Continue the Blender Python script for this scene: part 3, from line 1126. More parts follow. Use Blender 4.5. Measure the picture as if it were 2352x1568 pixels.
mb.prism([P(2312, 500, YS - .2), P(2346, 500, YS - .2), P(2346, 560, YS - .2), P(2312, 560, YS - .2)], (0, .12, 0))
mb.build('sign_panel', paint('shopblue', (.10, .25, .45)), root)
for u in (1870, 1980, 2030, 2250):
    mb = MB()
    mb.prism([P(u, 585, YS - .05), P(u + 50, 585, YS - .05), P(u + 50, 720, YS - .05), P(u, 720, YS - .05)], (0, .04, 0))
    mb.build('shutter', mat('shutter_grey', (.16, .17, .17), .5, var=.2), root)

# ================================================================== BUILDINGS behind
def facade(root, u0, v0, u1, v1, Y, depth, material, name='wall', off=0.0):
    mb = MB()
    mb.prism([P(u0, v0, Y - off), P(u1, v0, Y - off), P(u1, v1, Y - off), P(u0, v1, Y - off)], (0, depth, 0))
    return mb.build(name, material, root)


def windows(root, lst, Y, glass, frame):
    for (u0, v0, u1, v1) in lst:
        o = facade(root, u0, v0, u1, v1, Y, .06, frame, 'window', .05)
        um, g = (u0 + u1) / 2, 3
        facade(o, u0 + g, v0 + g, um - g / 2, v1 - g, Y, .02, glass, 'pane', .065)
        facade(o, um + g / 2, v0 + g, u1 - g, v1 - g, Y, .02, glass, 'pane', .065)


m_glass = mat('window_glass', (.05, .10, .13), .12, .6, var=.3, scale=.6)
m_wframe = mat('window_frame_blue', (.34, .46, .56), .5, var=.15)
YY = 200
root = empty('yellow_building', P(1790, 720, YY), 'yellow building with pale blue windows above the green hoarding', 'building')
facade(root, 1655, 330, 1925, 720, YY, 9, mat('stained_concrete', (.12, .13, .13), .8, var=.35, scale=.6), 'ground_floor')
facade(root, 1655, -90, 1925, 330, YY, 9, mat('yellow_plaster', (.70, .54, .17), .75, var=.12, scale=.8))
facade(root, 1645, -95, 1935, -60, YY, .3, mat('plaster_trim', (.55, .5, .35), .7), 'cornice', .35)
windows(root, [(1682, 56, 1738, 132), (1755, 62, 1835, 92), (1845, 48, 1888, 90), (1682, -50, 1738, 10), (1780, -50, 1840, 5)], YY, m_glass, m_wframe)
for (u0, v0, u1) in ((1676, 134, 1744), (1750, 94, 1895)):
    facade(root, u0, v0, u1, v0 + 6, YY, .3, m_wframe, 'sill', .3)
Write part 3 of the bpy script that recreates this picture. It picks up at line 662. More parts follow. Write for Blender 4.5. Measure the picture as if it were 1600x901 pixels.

- TASK OBJECTIVE
Give the lines again, exactly as they stand, from the beginning of the data through the line with "(.16, .17, .17), .5, var=.2), root)".

- FULL SOLUTION
Continue the Blender Python script for this scene: part 3, from line 1126. More parts follow. Use Blender 4.5. Measure the picture as if it were 2352x1568 pixels.
mb.prism([P(2312, 500, YS - .2), P(2346, 500, YS - .2), P(2346, 560, YS - .2), P(2312, 560, YS - .2)], (0, .12, 0))
mb.build('sign_panel', paint('shopblue', (.10, .25, .45)), root)
for u in (1870, 1980, 2030, 2250):
    mb = MB()
    mb.prism([P(u, 585, YS - .05), P(u + 50, 585, YS - .05), P(u + 50, 720, YS - .05), P(u, 720, YS - .05)], (0, .04, 0))
    mb.build('shutter', mat('shutter_grey', (.16, .17, .17), .5, var=.2), root)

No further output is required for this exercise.